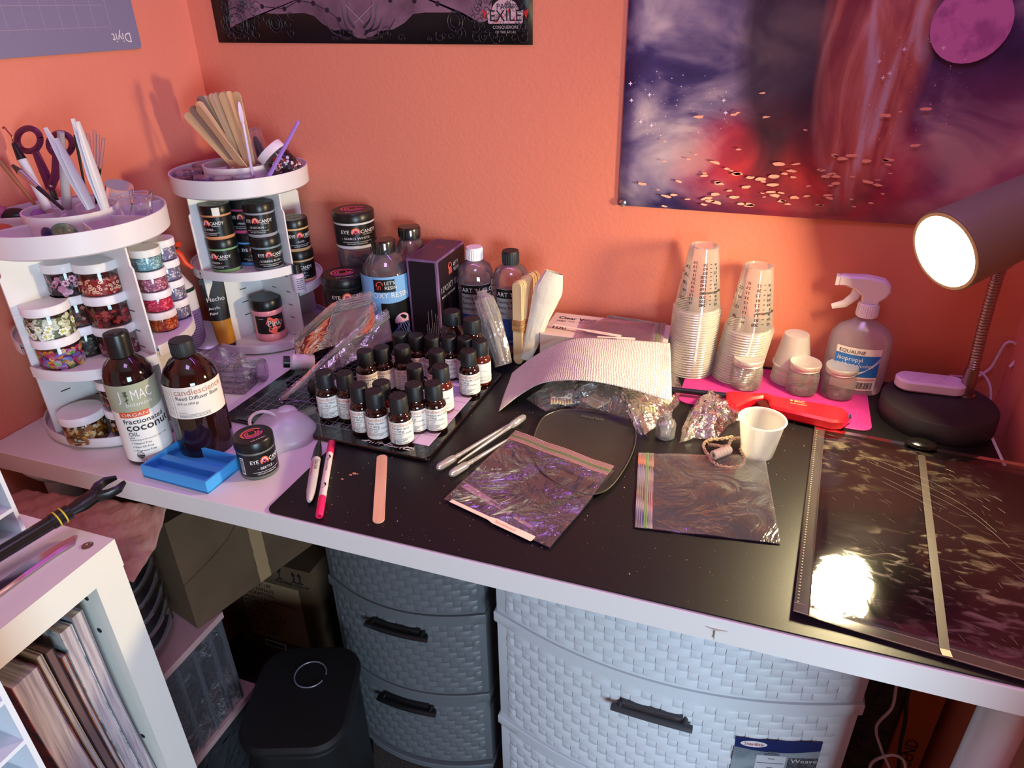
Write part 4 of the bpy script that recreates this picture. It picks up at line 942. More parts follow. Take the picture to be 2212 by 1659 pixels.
def craft_jar(x, y, z, label, cols, n=170, size=.0028, r=.0300, h=.0455, fill=.8, lidh=.012, shape=6, group='craft jars on the front organizer', core=None, flowers=None, tilt=None):
    t = thing('craft_jar', label, 'jar', (x, y, z), facing((x, y)), group)
    if tilt: t.rotation_euler = tilt
    rn = random.Random(int(x*1e4)+int(z*1e4)); hb = h-lidh*.85
    MB().lathe([(0, .0012), (r*.86, 0), (r*.93, .002), (r*.95, .005), (r*.95, hb-.004), (r*.90, hb), (r*.90, hb+.002)], 36).build('clear_body', JARC, t)
    MB().lathe([(r*.93, h-lidh), (r, h-lidh), (r*1.005, h-lidh+.001), (r, h-.001), (r*.975, h), (0, h)], 44).build('lid', WCAP, t)
    k_ = inside(rn, r*.95, .0015, .0015+(hb-.003)*fill, cols, n, size, shape, core)
    if flowers:      # printed slices: pale petals round a darker eye
        for i in range(flowers[2]):
            a = rn.uniform(0, 2*pi); zz_ = rn.uniform(.006, (hb)*fill-.003); s = size*1.2; R_ = Matrix.Rotation(a, 3, 'Z')
            for kk in range(6):
                k_.col = flowers[0]; b_ = kk*pi/3; px_, pz_ = s*.6*math.cos(b_), s*.6*math.sin(b_)
                k_.add([R_ @ V((px_+s*.34*math.cos(j*pi/2.5), -r*.945-.0012, pz_+s*.34*math.sin(j*pi/2.5)))+V((0, 0, zz_)) for j in range(5)], [(0, 1, 2, 3, 4)])
            k_.col = flowers[1]; k_.add([R_ @ V((s*.3*math.cos(j*pi/3), -r*.945-.0016, s*.3*math.sin(j*pi/3)))+V((0, 0, zz_)) for j in range(6)], [tuple(range(6))])
    k_.build('craft_pieces', CONF, t, ang=20, kind='stuff'); return t
W_ = c(226, 226, 206)
sA = .1225
qa = G(150, 741, sA+.0435)
q1 = G(92, 652, sA+.091); x1, y1 = q1.x, q1.y
craft_jar(x1, y1, sA, 'white lidded jar of mixed bright oval confetti under the daisy jar', [c(196, 60, 110), c(236, 200, 120), c(120, 170, 80), c(120, 100, 190), c(220, 130, 40), c(200, 150, 200)], 190, .0046, shape=8, core=c(120, 40, 90))
craft_jar(x1+.001, y1, sA+.0458, 'white lidded jar of pale yellow and grey daisy slices, front left on the middle shelf', [W_, c(206, 208, 184), c(120, 128, 96), c(240, 240, 225)], 150, .0048, shape=9, core=c(130, 136, 104), flowers=(c(244, 244, 228), c(200, 208, 70), 34))
q2 = G(205, 560, sA+.1365); x2, y2 = q2.x, q2.y
craft_jar(x2, y2, sA, 'clear white lidded jar almost hidden behind the coconut oil bottle cap', [c(150, 60, 80), c(220, 200, 200), c(170, 90, 110)], 120, .0028, fill=.5, group='craft jars, right hand stack')
craft_jar(x2, y2, sA+.0458, 'white lidded jar of dark red flakes under the red floral jar', [c(176, 34, 40), c(110, 20, 26), c(205, 80, 80), c(60, 14, 20)], 130, .0052, fill=.75, shape=4, core=c(90, 16, 22), group='craft jars, right hand stack')
craft_jar(x2-.001, y2, sA+.0915, 'white lidded jar of tiny red flower slices, highest of the front jars', [c(205, 48, 40), c(170, 30, 30), c(235, 190, 160), c(150, 24, 28)], 420, .0022, fill=.72, shape=5, core=c(170, 30, 28), group='craft jars, right hand stack', flowers=(c(240, 190, 160), c(120, 20, 20), 60))
x3, y3 = AX+.004, AY-.042
for k, (lb_, cols, sz) in enumerate((('white lidded jar of thin dark green black shards in the rear stack', [c(40, 46, 38), c(20, 24, 20), c(120, 130, 96)], .003), ('white lidded jar of brown red flakes in the middle of the rear stack', [c(110, 40, 34), c(60, 22, 20), c(150, 80, 60)], .004), ('white lidded jar of pink fan shells on black, top of the rear stack', [c(50, 30, 42), c(28, 18, 26), c(200, 130, 160), c(226, 180, 200)], .0045))):
    craft_jar(x3, y3, sA+.0458*k, lb_, cols, 150, sz, r=.0262, shape=4 if k < 2 else 6, core=cols[1], group='craft jars, rear stack', flowers=(c(226, 160, 186), c(90, 40, 70), 26) if k == 2 else None)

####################

* _TASK BRIEF_
Could you repeat all of the material exactly? Pictures should not be copied.

* _WRITTEN SOLUTION_
Write part 4 of the bpy script that recreates this picture. It picks up at line 942. More parts follow. Take the picture to be 2212 by 1659 pixels.
def craft_jar(x, y, z, label, cols, n=170, size=.0028, r=.0300, h=.0455, fill=.8, lidh=.012, shape=6, group='craft jars on the front organizer', core=None, flowers=None, tilt=None):
    t = thing('craft_jar', label, 'jar', (x, y, z), facing((x, y)), group)
    if tilt: t.rotation_euler = tilt
    rn = random.Random(int(x*1e4)+int(z*1e4)); hb = h-lidh*.85
    MB().lathe([(0, .0012), (r*.86, 0), (r*.93, .002), (r*.95, .005), (r*.95, hb-.004), (r*.90, hb), (r*.90, hb+.002)], 36).build('clear_body', JARC, t)
    MB().lathe([(r*.93, h-lidh), (r, h-lidh), (r*1.005, h-lidh+.001), (r, h-.001), (r*.975, h), (0, h)], 44).build('lid', WCAP, t)
    k_ = inside(rn, r*.95, .0015, .0015+(hb-.003)*fill, cols, n, size, shape, core)
    if flowers:      # printed slices: pale petals round a darker eye
        for i in range(flowers[2]):
            a = rn.uniform(0, 2*pi); zz_ = rn.uniform(.006, (hb)*fill-.003); s = size*1.2; R_ = Matrix.Rotation(a, 3, 'Z')
            for kk in range(6):
                k_.col = flowers[0]; b_ = kk*pi/3; px_, pz_ = s*.6*math.cos(b_), s*.6*math.sin(b_)
                k_.add([R_ @ V((px_+s*.34*math.cos(j*pi/2.5), -r*.945-.0012, pz_+s*.34*math.sin(j*pi/2.5)))+V((0, 0, zz_)) for j in range(5)], [(0, 1, 2, 3, 4)])
            k_.col = flowers[1]; k_.add([R_ @ V((s*.3*math.cos(j*pi/3), -r*.945-.0016, s*.3*math.sin(j*pi/3)))+V((0, 0, zz_)) for j in range(6)], [tuple(range(6))])
    k_.build('craft_pieces', CONF, t, ang=20, kind='stuff'); return t
W_ = c(226, 226, 206)
sA = .1225
qa = G(150, 741, sA+.0435)
q1 = G(92, 652, sA+.091); x1, y1 = q1.x, q1.y
craft_jar(x1, y1, sA, 'white lidded jar of mixed bright oval confetti under the daisy jar', [c(196, 60, 110), c(236, 200, 120), c(120, 170, 80), c(120, 100, 190), c(220, 130, 40), c(200, 150, 200)], 190, .0046, shape=8, core=c(120, 40, 90))
craft_jar(x1+.001, y1, sA+.0458, 'white lidded jar of pale yellow and grey daisy slices, front left on the middle shelf', [W_, c(206, 208, 184), c(120, 128, 96), c(240, 240, 225)], 150, .0048, shape=9, core=c(130, 136, 104), flowers=(c(244, 244, 228), c(200, 208, 70), 34))
q2 = G(205, 560, sA+.1365); x2, y2 = q2.x, q2.y
craft_jar(x2, y2, sA, 'clear white lidded jar almost hidden behind the coconut oil bottle cap', [c(150, 60, 80), c(220, 200, 200), c(170, 90, 110)], 120, .0028, fill=.5, group='craft jars, right hand stack')
craft_jar(x2, y2, sA+.0458, 'white lidded jar of dark red flakes under the red floral jar', [c(176, 34, 40), c(110, 20, 26), c(205, 80, 80), c(60, 14, 20)], 130, .0052, fill=.75, shape=4, core=c(90, 16, 22), group='craft jars, right hand stack')
craft_jar(x2-.001, y2, sA+.0915, 'white lidded jar of tiny red flower slices, highest of the front jars', [c(205, 48, 40), c(170, 30, 30), c(235, 190, 160), c(150, 24, 28)], 420, .0022, fill=.72, shape=5, core=c(170, 30, 28), group='craft jars, right hand stack', flowers=(c(240, 190, 160), c(120, 20, 20), 60))
x3, y3 = AX+.004, AY-.042
for k, (lb_, cols, sz) in enumerate((('white lidded jar of thin dark green black shards in the rear stack', [c(40, 46, 38), c(20, 24, 20), c(120, 130, 96)], .003), ('white lidded jar of brown red flakes in the middle of the rear stack', [c(110, 40, 34), c(60, 22, 20), c(150, 80, 60)], .004), ('white lidded jar of pink fan shells on black, top of the rear stack', [c(50, 30, 42), c(28, 18, 26), c(200, 130, 160), c(226, 180, 200)], .0045))):
    craft_jar(x3, y3, sA+.0458*k, lb_, cols, 150, sz, r=.0262, shape=4 if k < 2 else 6, core=cols[1], group='craft jars, rear stack', flowers=(c(226, 160, 186), c(90, 40, 70), 26) if k == 2 else None)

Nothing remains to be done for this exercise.